13.5 Test for equality of two means
Let there be two normally distributed populations with means \(µ\)1 and \(µ\)2 and standard deviations be \(σ\)1 and \(σ\)2 respectively. Let samples of sizes \(n\)1 and \(n\)2 were taken from these populations. Let the sample means were \(\overline{x}_{1}\) and \(\overline{x}_{2}\) respectively. We want to test whether these population means are significantly different or not based on the sample means.
The null hypothesis to be tested is
H0 : \(µ\)1 = \(µ\)2
The alternative hypothesis may be either
H1 : \(µ\)1 < \(µ\)2 (called left tailed alternative)
Or
H1 : \(µ\)1> \(µ\)2 (called right tailed alternative)
Or
H1 : \(µ\)1≠ \(µ\)2 (called two tailed alternative)
There are two cases under this test
Case when the population standard deviations are not equal \(σ\)1 ≠ \(σ\)2
Case when the population standard deviations are equal \(σ\)1 = \(σ\)2 = \(σ\)
When the population standard deviations are equal
Under this case, we will calculate test statistic, \(Z\) using the following formula.
\[Z = \frac{{\overline{x}}_{1} - {\overline{x}}_{2}}{\sigma\sqrt{\left( \frac{1}{n_{1}} + \frac{1}{n_{2}} \right)}}\]
When the null hypothesis is true this \(Z\) will follow a standard normal distribution with mean 0 and variance 1. \(Z\) ~ N(0,1). Decision rule is same as that of above tests (section 13.1.1).
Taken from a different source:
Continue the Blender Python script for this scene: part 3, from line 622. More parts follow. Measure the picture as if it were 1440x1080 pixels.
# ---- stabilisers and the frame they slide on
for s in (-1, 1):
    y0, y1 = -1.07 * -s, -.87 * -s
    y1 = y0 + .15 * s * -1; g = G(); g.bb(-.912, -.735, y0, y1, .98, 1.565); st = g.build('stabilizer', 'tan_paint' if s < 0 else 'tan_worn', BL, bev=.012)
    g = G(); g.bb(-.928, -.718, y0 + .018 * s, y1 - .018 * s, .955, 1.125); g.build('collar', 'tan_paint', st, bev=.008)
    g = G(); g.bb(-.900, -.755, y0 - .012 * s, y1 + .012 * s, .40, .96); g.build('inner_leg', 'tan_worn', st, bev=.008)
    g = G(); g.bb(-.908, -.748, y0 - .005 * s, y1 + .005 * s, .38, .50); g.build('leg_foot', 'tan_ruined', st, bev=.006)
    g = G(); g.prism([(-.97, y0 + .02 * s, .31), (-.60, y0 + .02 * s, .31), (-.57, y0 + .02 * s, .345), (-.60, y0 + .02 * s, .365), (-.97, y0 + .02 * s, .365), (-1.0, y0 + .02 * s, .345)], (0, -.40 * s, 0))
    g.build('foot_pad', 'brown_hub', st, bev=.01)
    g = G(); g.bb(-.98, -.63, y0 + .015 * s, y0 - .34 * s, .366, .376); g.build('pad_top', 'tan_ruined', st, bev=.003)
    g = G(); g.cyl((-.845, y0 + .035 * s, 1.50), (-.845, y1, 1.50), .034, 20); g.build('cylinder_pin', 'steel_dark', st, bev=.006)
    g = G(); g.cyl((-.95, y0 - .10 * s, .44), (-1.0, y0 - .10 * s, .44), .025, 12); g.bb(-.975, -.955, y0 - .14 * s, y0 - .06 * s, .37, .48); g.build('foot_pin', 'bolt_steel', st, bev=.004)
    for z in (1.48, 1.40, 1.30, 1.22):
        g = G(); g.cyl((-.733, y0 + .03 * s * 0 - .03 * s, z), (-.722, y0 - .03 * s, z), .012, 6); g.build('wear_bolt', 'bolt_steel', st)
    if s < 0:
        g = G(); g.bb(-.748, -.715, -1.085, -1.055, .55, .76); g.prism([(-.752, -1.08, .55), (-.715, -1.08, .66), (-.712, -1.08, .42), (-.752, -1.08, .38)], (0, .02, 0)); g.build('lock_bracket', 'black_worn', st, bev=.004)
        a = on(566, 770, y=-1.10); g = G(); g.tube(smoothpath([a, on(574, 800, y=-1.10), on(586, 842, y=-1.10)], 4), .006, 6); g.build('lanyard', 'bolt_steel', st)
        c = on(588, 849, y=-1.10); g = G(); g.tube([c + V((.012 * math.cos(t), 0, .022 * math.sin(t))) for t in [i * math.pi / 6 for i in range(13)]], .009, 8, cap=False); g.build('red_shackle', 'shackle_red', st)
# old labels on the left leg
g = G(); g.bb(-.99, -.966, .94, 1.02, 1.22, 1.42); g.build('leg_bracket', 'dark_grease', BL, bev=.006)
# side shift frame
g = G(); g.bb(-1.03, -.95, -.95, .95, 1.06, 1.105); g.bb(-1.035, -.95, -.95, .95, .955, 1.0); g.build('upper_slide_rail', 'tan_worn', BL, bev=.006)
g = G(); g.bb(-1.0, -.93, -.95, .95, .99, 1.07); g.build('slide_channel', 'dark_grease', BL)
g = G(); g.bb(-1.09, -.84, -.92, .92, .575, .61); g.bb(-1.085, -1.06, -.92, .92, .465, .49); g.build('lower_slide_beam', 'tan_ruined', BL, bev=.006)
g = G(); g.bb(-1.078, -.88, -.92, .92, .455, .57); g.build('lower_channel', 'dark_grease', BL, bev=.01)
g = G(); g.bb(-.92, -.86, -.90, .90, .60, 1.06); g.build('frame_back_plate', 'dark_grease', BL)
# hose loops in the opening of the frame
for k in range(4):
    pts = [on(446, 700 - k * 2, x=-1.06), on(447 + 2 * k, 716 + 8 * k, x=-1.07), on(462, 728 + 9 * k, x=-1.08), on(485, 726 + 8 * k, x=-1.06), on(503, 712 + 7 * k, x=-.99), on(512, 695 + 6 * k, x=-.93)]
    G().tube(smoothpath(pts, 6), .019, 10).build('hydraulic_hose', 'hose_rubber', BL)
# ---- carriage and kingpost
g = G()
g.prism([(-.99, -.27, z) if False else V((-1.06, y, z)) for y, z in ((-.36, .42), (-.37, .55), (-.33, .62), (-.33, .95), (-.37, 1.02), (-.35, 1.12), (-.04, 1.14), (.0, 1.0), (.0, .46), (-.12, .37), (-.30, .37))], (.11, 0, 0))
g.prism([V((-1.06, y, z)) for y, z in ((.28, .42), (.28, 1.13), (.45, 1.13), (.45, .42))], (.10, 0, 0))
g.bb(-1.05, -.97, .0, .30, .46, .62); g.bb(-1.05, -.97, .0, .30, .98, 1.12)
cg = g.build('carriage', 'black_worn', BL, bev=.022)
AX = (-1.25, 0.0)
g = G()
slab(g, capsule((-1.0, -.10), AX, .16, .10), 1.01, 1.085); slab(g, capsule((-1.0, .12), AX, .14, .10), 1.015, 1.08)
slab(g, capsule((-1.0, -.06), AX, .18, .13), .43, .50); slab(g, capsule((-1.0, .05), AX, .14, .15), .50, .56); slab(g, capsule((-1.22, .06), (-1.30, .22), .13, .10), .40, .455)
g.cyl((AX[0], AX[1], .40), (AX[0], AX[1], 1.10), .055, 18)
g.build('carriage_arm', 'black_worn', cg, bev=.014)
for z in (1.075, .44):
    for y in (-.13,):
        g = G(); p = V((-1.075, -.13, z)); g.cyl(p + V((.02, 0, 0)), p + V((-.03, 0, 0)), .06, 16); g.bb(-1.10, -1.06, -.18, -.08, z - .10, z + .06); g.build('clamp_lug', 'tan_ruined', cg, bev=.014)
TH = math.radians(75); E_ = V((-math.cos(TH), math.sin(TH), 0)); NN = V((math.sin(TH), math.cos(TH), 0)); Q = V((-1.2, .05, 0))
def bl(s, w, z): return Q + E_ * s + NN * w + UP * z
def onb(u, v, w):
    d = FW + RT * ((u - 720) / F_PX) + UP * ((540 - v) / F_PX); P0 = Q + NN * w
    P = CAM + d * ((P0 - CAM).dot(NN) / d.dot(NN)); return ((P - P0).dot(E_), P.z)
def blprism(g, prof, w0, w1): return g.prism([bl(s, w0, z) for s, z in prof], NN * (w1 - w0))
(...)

Note: If \(σ\) is unknown then it is replaced by its estimate \(\sqrt{\frac{n_{1}s_{1}^{2} + n_{2}s_{2}^{2}}{n_{1} + n_{2}}}\) where \(n\)1 and \(n\)2 are the sample sizes, \(s\)1 and \(s\)2 are the sample standard deviations.
13.5.1 When the population standard deviations are not equal
Under this case, we will calculate test statistic, \(Z\) using the following formula.
\[Z = \frac{{\overline{x}}_{1} - {\overline{x}}_{2}}{\sqrt{\left( \frac{\sigma_{1}^{2}}{n_{1}} + \frac{\sigma_{2}^{2}}{n_{2}} \right)}}\]
When the null hypothesis is true this \(Z\) will follow a standard normal distribution with mean 0 and variance 1. \(Z\) ~ N(0,1). Decision rule is same as that of above tests (section 13.1.1).
Example 4
The means of two single large samples of 1000 and 2000 members are 67.5 inches and 68 inches respectively. Can the samples be regarded as drawn from the same population of standard deviation 2.5 inches. (Test at 5% significance level).
Solution:
Null hypothesis, \(H\)0 : \(μ\)1 = \(μ\)2
Alternate hypothesis, \(H\)1 : \(μ\)1≠ \(μ\)2; two tailed test
Sample size (\(n\)1) = 2000
Sample size (\(n\)2) = 1000
Sample mean of first group, \({\overline{x}}_{1}\) = 68
Sample mean of second group, \({\overline{x}}_{2}\) = 67.5
Population standard deviation (\(σ\)) = 2.5
Level of significance, α = 0.05
we will calculate test statistic, \(Z\) using the following formula.
\(Z = \frac{{\overline{x}}_{1} - {\overline{x}}_{2}}{\sigma\sqrt{\left( \frac{1}{n_{1}} + \frac{1}{n_{2}} \right)}}\)
\(Z = \frac{68 - 67.5}{2.5\sqrt{\left( \frac{1}{2000} + \frac{1}{1000} \right)}} = \frac{0.5}{0.0968} = 5.20\)
Since it is a two tailed test, we have to look for the critical value of \(Z\) at α/2. Here in this case so we have to look for the value of \(Z\) at α/2=0.05/2 =0.025, which is 2.241 (see section 13.1.1). Calculated value (5.20) is greater than table value, so we reject the null hypothesis. We may conclude that samples are not drawn from the same population.